これは「架空のスゴい人」になりきって、ポートレート写真を撮られるというもので、たとえば架空のカリスマ美容師、架空の売れっ子脚本家、架空のユーチューバー、といった感じで、それらしい服装と表情をして演出てんこ盛りのポートレートを撮られると、本当にこんな人がいそうな気がしてきて、ウソと本当の境目がにじんでしまいそうな危ない感覚もあり、変身魔女っ子アニメのコスプレをオッサンがやっているようなヘンタイ的な(笑)気持ち悪さもありました。

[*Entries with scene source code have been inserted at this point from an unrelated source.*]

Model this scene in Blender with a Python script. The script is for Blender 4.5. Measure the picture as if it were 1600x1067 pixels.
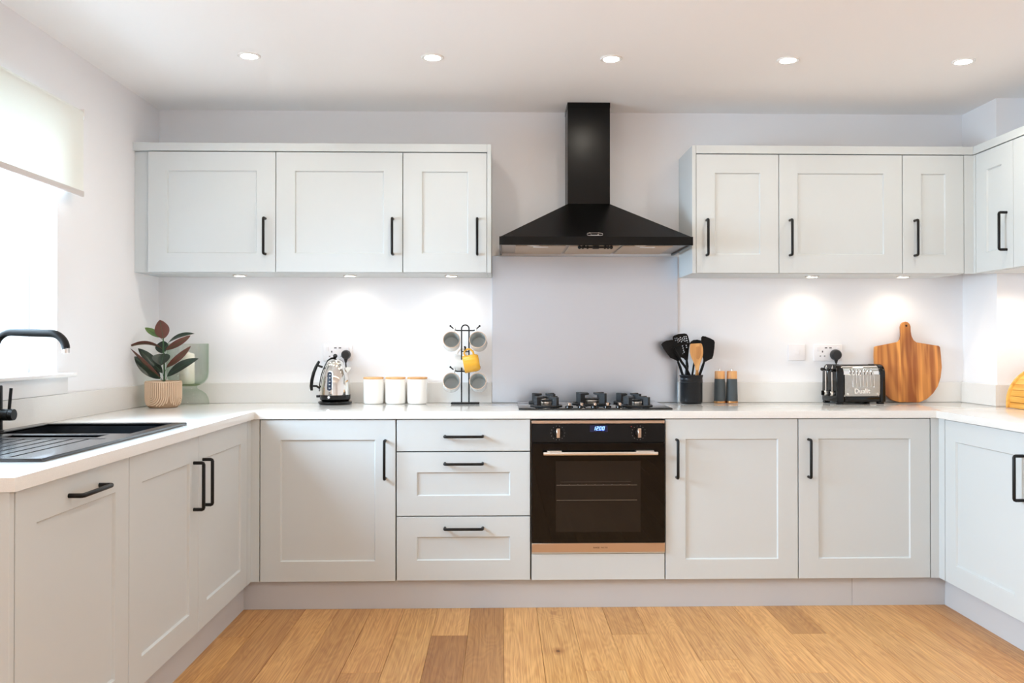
import bpy, bmesh, math, random
from mathutils import Vector, Matrix
PI = math.pi
S = bpy.context.scene
COL = S.collection
for o in list(bpy.data.objects):
    bpy.data.objects.remove(o)

# ------------------------------------------------------------------ camera
cd = bpy.data.cameras.new('camera')
cam = bpy.data.objects.new('camera', cd); COL.objects.link(cam)
cam.location = (1.0735, -3.8356, 1.1828)
cam.rotation_euler = (PI/2 + 0.0062, 0, -0.0237)
cd.sensor_fit = 'HORIZONTAL'; cd.sensor_width = 36.0
cd.lens = 1344.8*36/1600
cd.shift_x = -17.2/1600; cd.shift_y = -5.1/1600
cd.clip_start = 0.02
S.camera = cam

# ------------------------------------------------------------------ exposure
S.view_settings.view_transform = 'Standard'
S.view_settings.look = 'None'
S.view_settings.gamma = 1.0
S.view_settings.use_curve_mapping = False
S.view_settings.exposure = 0.77
S.cycles.max_bounces = 14; S.cycles.diffuse_bounces = 9

# ------------------------------------------------------------------ sky
W = bpy.data.worlds.new('sky'); S.world = W; W.use_nodes = True
bg = W.node_tree.nodes['Background']
bg.inputs[0].default_value = (0.86, 0.95, 1.0, 1)
bg.inputs[1].default_value = 2.2

# ------------------------------------------------------------------ lights
def area(name, loc, rot, sx, sy, power, colr):
    l = bpy.data.lights.new(name, 'AREA'); l.shape = 'RECTANGLE'; l.size = sx; l.size_y = sy
    l.energy = power; l.color = colr
    o = bpy.data.objects.new(name, l); COL.objects.link(o); o.location = loc; o.rotation_euler = rot
    return o
def spot(name, loc, power, colr, angle, blend=0.6, size=0.03):
    l = bpy.data.lights.new(name, 'SPOT'); l.energy = power; l.color = colr
    l.spot_size = math.radians(angle); l.spot_blend = blend; l.shadow_soft_size = size
    o = bpy.data.objects.new(name, l); COL.objects.link(o); o.location = loc
    return o
DAY = (0.60, 0.81, 1.0); WARM = (1.0, 0.90, 0.76)
area('daylight_kitchen_window', (-1.16, -1.10, 1.66), (0, -PI/2+0.35, 0), 1.1, 1.4, 60, DAY).data.spread = math.radians(116)
area('fill_light_rear_left', (-1.05, -4.9, 1.15), (0, -PI/2, 0), 2.1, 2.0, 16, DAY).data.spread = math.radians(150)  # unseen source, added as soft cool fill from behind the camera
LAMPX = (0.0291, 0.7833, 1.5254, 2.2665, 3.0098)
for y, pw in ((-0.27, 4.6), (-2.3, 9.0), (-4.4, 12.5)):  # front row has fittings; the rear rows are unseen, added as fill
    for x in LAMPX:
        spot('downlight_and_fill_beam', (x, y, 2.350), pw, WARM, 178 if y > -1 else 168, 1.0, 0.03)
PUCKS = ((-0.22, 0.43), (0.32, 0.43), (0.82, 0.43), (2.62, 0.43), (3.08, 0.43))
for i, (x, y) in enumerate(PUCKS):
    spot('cabinet_light_beam', (x, y, 1.508), 1.3 if i < 3 else 1.5, (1.0, 0.92, 0.82) if i < 3 else (1.0, 0.86, 0.70), 150, 0.9, 0.02)
spot('cabinet_light_beam', (3.50, 0.06, 1.505), 2.6, (1.0, 0.88, 0.74), 150, 0.9, 0.02)

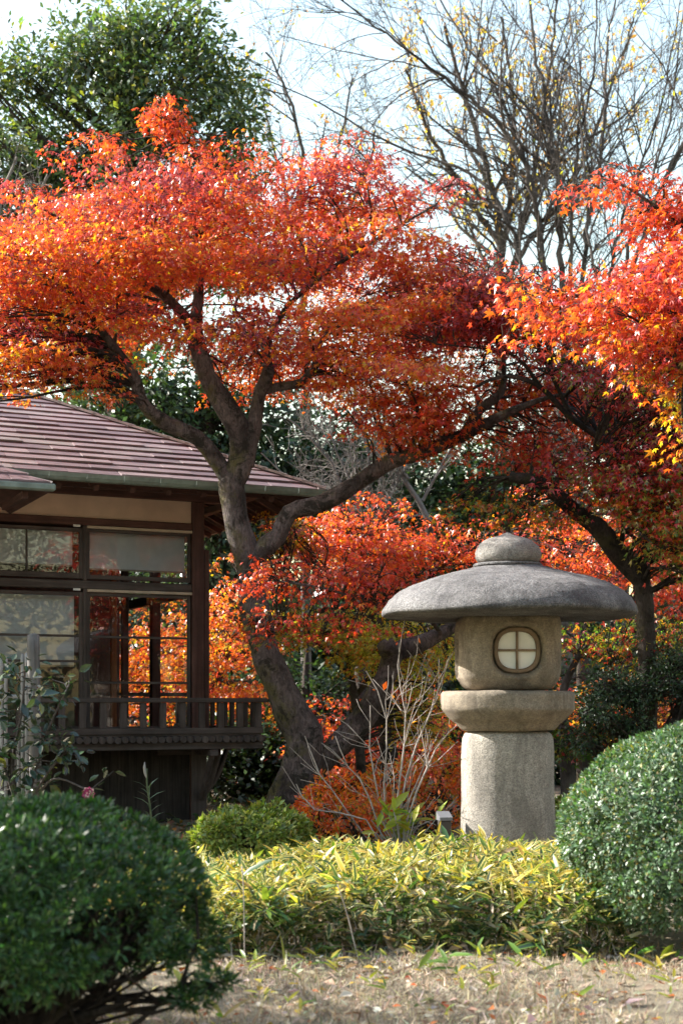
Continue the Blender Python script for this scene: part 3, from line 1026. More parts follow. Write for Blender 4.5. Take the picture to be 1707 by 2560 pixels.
def pad_leaves(rng, pads, dens, size, flat=0.2, tilt=0.55):
    """positions, tips, normals of leaves in clusters over each pad"""
    POS, TIP, NOR, W = [], [], [], []
    for c, r, de in pads:
        mood = rng.uniform(0, 1)
        ncl = max(4, int(dens * r * r * rng.uniform(.8, 1.2)))
        a = rng.uniform(0, 6.283, ncl); q = np.sqrt(rng.uniform(0, 1, ncl)) * r
        lay = rng.integers(0, 3, ncl)
        z = -0.42 * (q / r) ** 2 * r * flat * 2 + (lay - 1) * r * flat * .55 + rng.normal(0, .03, ncl)
        tx, ty = rng.normal(0, .16, 2)
        cx_, cy_ = np.cos(a) * q, np.sin(a) * q
        cc = np.stack([cx_, cy_, z + tx * cx_ + ty * cy_], -1) + c
        for k in range(ncl):
            m = int(rng.integers(7, 13))
            o = rng.normal(0, 1, (m, 3)) * np.array([.082, .082, .026]) * (size / .065)
            o[:, 2] -= 0.5 * np.hypot(o[:, 0], o[:, 1])
            POS.append(cc[k] + o)
            outw = nm(np.array([cx_[k], cy_[k], 0]) + 1e-3) * 0.6
            t = o * np.array([9, 9, 3]) + outw + rng.normal(0, .35, (m, 3)) + np.array([0, 0, -.45])
            TIP.append(t)
            NOR.append(rng.normal(0, tilt, (m, 3)) + np.array([0, 0, 1.0]))
            W.append(np.full(m, mood))
    return np.concatenate(POS), np.concatenate(TIP), np.concatenate(NOR), np.concatenate(W)

def pad_twigs(rng, tb, skeleton, pads, r0=0.018):
    """a bent branch from the nearest limb to each leafy layer and twigs spread through it"""
    sk = np.asarray(skeleton)[:, :3]
    for c, r, de in pads:
        dv = sk - c
        cost = np.linalg.norm(dv * np.array([1, 1, .8]), axis=1) + np.clip(dv[:, 2], 0, None) * 1.2
        j = int(np.argmin(cost))
        s = sk[j]
        L = np.linalg.norm(c - s)
        rs = min(r0 * (0.5 + L * .35), skeleton[j][3] * .7)
        m1 = s + (c - s) * .35 + np.array([rng.normal(0, .08) * L, rng.normal(0, .08) * L, .10 * L])
        m2 = s + (c - s) * .72 + np.array([rng.normal(0, .06) * L, rng.normal(0, .06) * L, .05 * L])
        e = c + np.array([0, 0, -.03])
        pl = spline([(*s, rs), (*m1, rs * .8), (*m2, rs * .6), (*e, rs * .42)], .14)
        tb.add(pl[:, :3], np.maximum(pl[:, 3], .0035), 4, cap=False)
        nt_ = 5 + int(r * 6)
        for k in range(nt_):
            a = rng.uniform(0, 6.283)
            q = r * rng.uniform(.6, 1.0)
            st = pl[int(len(pl) * rng.uniform(.6, .98)) - 1, :3]
            en = c + np.array([math.cos(a) * q, math.sin(a) * q, -.12 * r + rng.normal(0, .04)])
            md = (st + en) / 2 + np.array([rng.normal(0, .04), rng.normal(0, .04), .05])
            tb.add([st, md, en], [.006, .0045, .0025], 3, cap=False)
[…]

さて、今回の実資さんですが、がっちりつかみました。架空の平安貴族?でしょうか(笑)
また、あの絵姿がはさまれていた本のタイトルが捜神記のように見えたのですが、それもまたなかなか攻めてますね。
中国の妖怪話や不思議話を集めた短編集ですが、天女仙女の話も入っていたはずです。
エロ話的な仙女話はなかったと思うのですが、そこにあの絵をはさんで贈るおかしさもあります。あの絵の天女?の服も、日本のものではなくて、中国の唐代くらいの感じですしね。
それにしても「見えておる」のあの顔…(笑)
返信する
マニアックに語れる作品 (コウジ)
2024-03-27 08:32:55
2024-03-27 07:23:50さん

いつもありがとうございます。

ロバート秋山さん、そんなこともなさっているんですね。
検索してみます!

二次元絵に萌える実資さま。
完全に現代の二次元オタクですね。笑
まひろは文学オタクで同人誌作家。
清少納言はインスタグラマー。
登場人物の描き方、とらえ方が上手いですよね。

>本のタイトルが捜神記のように見えた
>中国の唐代くらいの感じですしね
さすが中国通の2020さん!
こんなふうにマニアックに考察してしまう所が本作の魅力なんですよね。
漢詩や和歌の好きな人、平安の風俗・文化に詳しい人、「源氏物語」の好きな人、それぞれがマニアックにディティルを語っています。

ちなみに、この天女絵を描いたのは日本画家の諫山恵実(宝樹)さんだそうです。